In (NBER Working Paper No. 15929) Reading the Recent Monetary History of the U.S., 1959-2007, co-authors Jesús Fernández-Villaverde, Pablo Guerrón-Quintana, and Juan Rubio-Ramírez develop a model the U.S. economy and use it to analyze the history of the great American inflation, from the late 1960s to the early 1980s, and of the great moderation of business cycle fluctuations between 1984 and 2007. They divide the nearly fifty-year period into five sub-periods corresponding to different chairs of the Federal Reserve Board of Governors (Martin, Burns-Miller, Volcker, Greenspan, and Bernanke). The researchers find both changes in the volatility of the structural shocks that hit the economy and changes in monetary policy over these decades.
Their analysis suggests that a decline in the volatility of economic shocks accounted for most of the great moderation, while changes in monetary policy accounted for the increase and then the taming of the great American inflation. Results from their model indicate that Inflation remained low during the great moderation in large part because of favorable economic shocks.
The authors estimate that if monetary policy had behaved under Burns and Miller in the 1970s as it did later under Volcker, then inflation would have averaged 4.4 percent per year, rather than 6.2 percent for that decade. In another counterfactual simulation, the authors ask what would have happened if the average monetary policy stance of the Greenspan years had been adopted at the time of Burns's appointment. They conclude that it would not have made much of a difference: inflation would have been slightly higher, 6.8 percent instead of 6.2 percent, in the 1970s. The authors conclude that monetary policy during the Greenspan years was not too different from monetary policy in the Burns-Miller era, but that it was accompanied by more positive economic shocks.

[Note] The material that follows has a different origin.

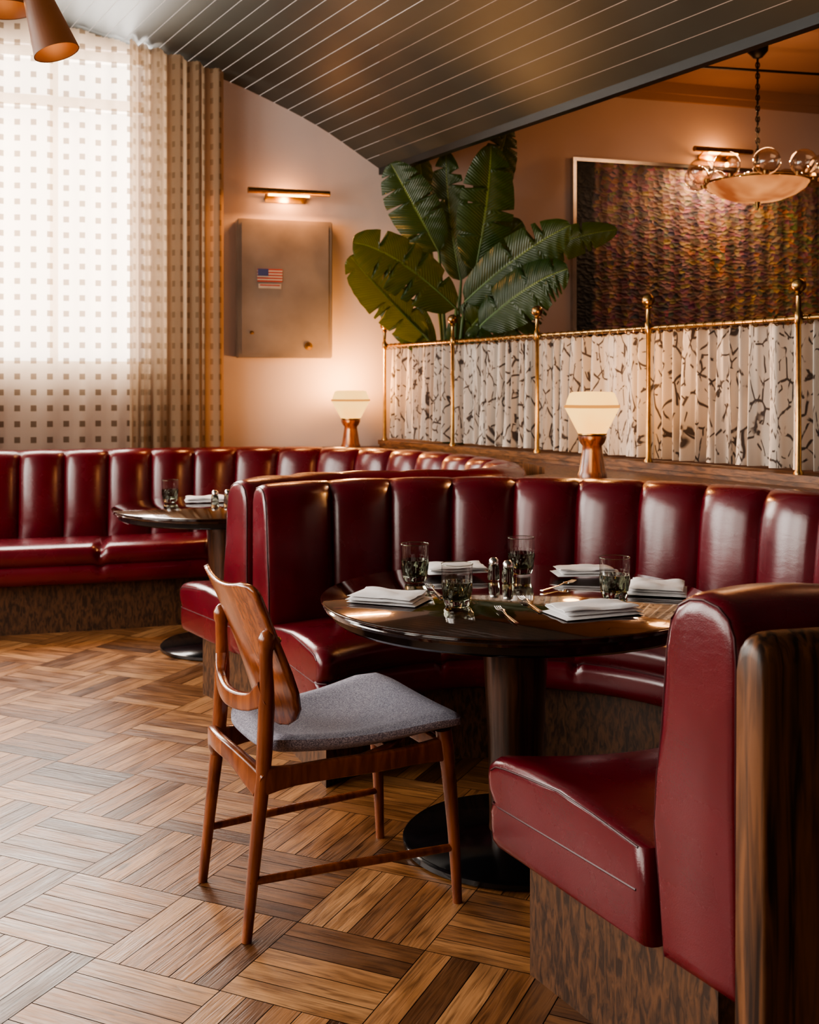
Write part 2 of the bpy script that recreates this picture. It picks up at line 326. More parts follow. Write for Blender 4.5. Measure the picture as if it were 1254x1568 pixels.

In the Volcker years the response of monetary policy to inflation was consistently strong, but Volcker was an unlucky chairman: the economy suffered from large and negative shocks during his tenure. In a counterfactual simulation in which the direction of the economic shocks during the Volcker period remains fixed, but the magnitude of the shocks is scaled back to match the average volatility over the whole five-decade sample, the price level would begin to fall by the end of 1983, rather than rising at roughly 3 percent per year as it did.
In contrast, economic shocks supported the monetary policy choices of the1990s. Positive and stable investment-specific technological shocks, lower demand pressures, and labor supply shocks that pressured wages and marginal costs downward explain most of the great moderation. Without changes in the volatility of these shocks, the reduction in the variability of inflation would have been only one-fifth of what was observed.